A New Purpose
After Commodore bought out MOS Technology to make chips by their own manufacturing costs, they resold the KIM-1 under
their brand. Commodore CEO Jack Tramiel was convinced by newly-acquired engineer and MOS 6500-chip leader Chuck Peddle
that calculators were not profitable anymore, as Texas Instruments began selling their own whole calculators for less
than their chips when companies began using cheaper-to-produce CMOS chips and cut into TI's sales. Peddle recommended
Commodore go into the fledgling microcomputer industry. They initially decided on buying hardware from someone else. Apple
Computer founders Steve Jobs and Wozniak demonstrated a prototype of their upcoming Apple II in September 1976, but
Commodore backed out due to its high price. So, Tramiel instructed a team comprising of Chuck Peddle, Bill Seiler, John
Feagans, Jack's own son Leonard, and Japanese engineers Fujiyama and Aoji to build a computer prototype from the ground up
by Winter CES in January. (I should mention the prototype had slight cosmetic changes with each showing just before and
after release, so it's the same round-edged machine in each picture it appears in.)
The Prototype
The prototype was handmade with a wooden casing spray painted yellow to resemble painted metal and a monitor scavenged
from a cheap black-and-white television. When the design team discussed what to name the computer, Tramiel suggested
"PET" because of the "pet rock" fad of the last few years. Peddle felt there ought to be a meaning behind those three
letters, so the team settled on "Personal Electronic Transactor". Note the generic "pet computer 2001" label--that may
have been made before the late name choice.
PET is Born
The PET was shown at Winter CES of January 1977, and consumers were marveled by it. It booted up to a relatively complex
BASIC kernal which you could freely move a cursor, type, and backspace all over. The character ROM included graphical,
uppercase, lowercase, and reverse characters. Eventual competition by the Apple II and Tandy Radio-Shack TRS-80 wouldn't
even have lowercase for a couple years. The PET also came with a built-in cassette drive.

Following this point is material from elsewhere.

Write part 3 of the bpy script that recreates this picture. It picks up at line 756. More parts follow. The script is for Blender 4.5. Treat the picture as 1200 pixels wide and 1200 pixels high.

The curvy case style wouldn't stick around for long, as real PET computers were unveiled in June with sheet metal casing.
PET Comes Home
In October, the first 100 PETs were produced and released, going to magazines and software
developers. Some of them actually maintained the yellowish color of the original curvy prototype. A model with 4 KB and
another with 8 KB from the factory were made available.
PET's Oopsies
The original PET wasn't without its issues. The chiclet keyboard (so-called as the keys resembled 'chiclet gum') was way
too small and uncomfortable to type on. The labels on the keys were prone to rubbing away with users' fingertips. A minor
issue is that the PET had no compatible disk drive upon its release, while most competing machines did. Floppy disks
weren't made standard yet so cassette drives were still the medium of choice.
By early 1978, the 4 KB PET was discontinued to lighten up deliveries of back-ordered units. 4 KB wasn't even much for
1978, even factoring in the KERNAL taking about 900 B, leaving the user with 3 KB for BASIC programs. Speaking of,
Commodore gained a license from Microsoft to use their BASIC-80, resulting in the first version of Commodore BASIC.
Around the time the 4 KB PET was discontinued, PETs came out with a blue label and monitor
bezel and a different brand of cassette drive from the factory. This was also when 8 KB became the standard.
PET Grows Up
In 1979 after two years on the market, the Commodore PET evolved into a new line called the 2001-N's. At first, these new
machines used the same screen size as the earlier line, except with a green-phosphor display. It wasn't until slightly
later that models shipped with a bigger screen, and 16 to 96 KB of RAM and/or 80-column text. The exterior of the
N-machines were made of plastic, making them considerably lighter. These PETs used a business-specific BASIC 4.0, more
sophisticated than the cheaper 2.0 that the VIC-20 and 64 successors would have. Version 1.0 apparently had nonfunctional
IEEE support, along with a bunch of other bugs. Although, PET owners were given the option to upgrade to version 2.0.
The next couple years would see dozens of new PET models come out before the line ultimately ended around 1982.